I wanted more and more and so did she. I felt as if she was sucking away all the air in my lungs and felt so dizzy I could fall. I shuddered with absolute happiness and held her the tightest I could. I wanted her with me forever and always, bound to my body for all eternity.
We did not stop for air. It seemed unnecessary at the moment. Her warm, tiny fingers ran down my shirt until it found a breach, a passage to what laid underneath. I mimicked her movements without letting go of her, ripping away unnecessary pieces of cloth. And as the world came to a stop, we did not.



Anyways.

This week's racket is all about my redeeming autobiographical novel to get rid of bad memories I can't bring myself to regret.
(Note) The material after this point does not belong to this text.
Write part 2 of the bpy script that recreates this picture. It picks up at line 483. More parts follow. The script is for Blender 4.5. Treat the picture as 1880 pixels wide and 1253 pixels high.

Fun. Flirty. Heart-breaking. Or soul-shredding, suit yourself. What is it about? you ask. Here's what I'll say: it's about wanting everything all at once; about having an excruciating thirst for life; about having the soul shredded and unconsciously fighting to mend it; basically, it's about being young and wanting to fly.
I probably won't ever finish it, as usual. I feel I haven't lived it all yet; I'm still stuck with un-lived feelings that do exist in theory but not yet in... well, the real world. Ah, it all comes back to the real world in the end of the day.

Sometimes I wish what's in my head was the real world. I wish it all the time, to tell you the truth. Why can't it be that way? Why do I live in my world/mind so much? Why is what's real so boring and why does that have to be what's real? Why can't my mind be what's real?

My god, I have so many questions! Like all the un-lived emotions, almost. I know I make excuses for everything in my mind, just like in The Beatles' Come Together: "got to be good looking 'cause he's so hard to see". Am I that hard to see?

(pause)

I'll let the question linger in midair for a while. When (and if) I finish my new novel I'll answer it. Or maybe not, maybe I'll let it go. But I'll definitely take it down from where it hangs like a hangman's corpse, still and bloated and purplish blue - haunting and totally disturbing. By then my un-lived emotions will lose its annoyingly stubborn prefix and I'll be okay again (which reminds me of a Dickinson poem - the one about hope I keep in my wallet for good luck on dates). Time will help, I think and hope. Love will too. Maybe more questions will be raised and hung and left to linger creepily. By then, with a little luck, I won't have to make excuses anymore and all "buts" will be banned and I won't ever be that hard to see.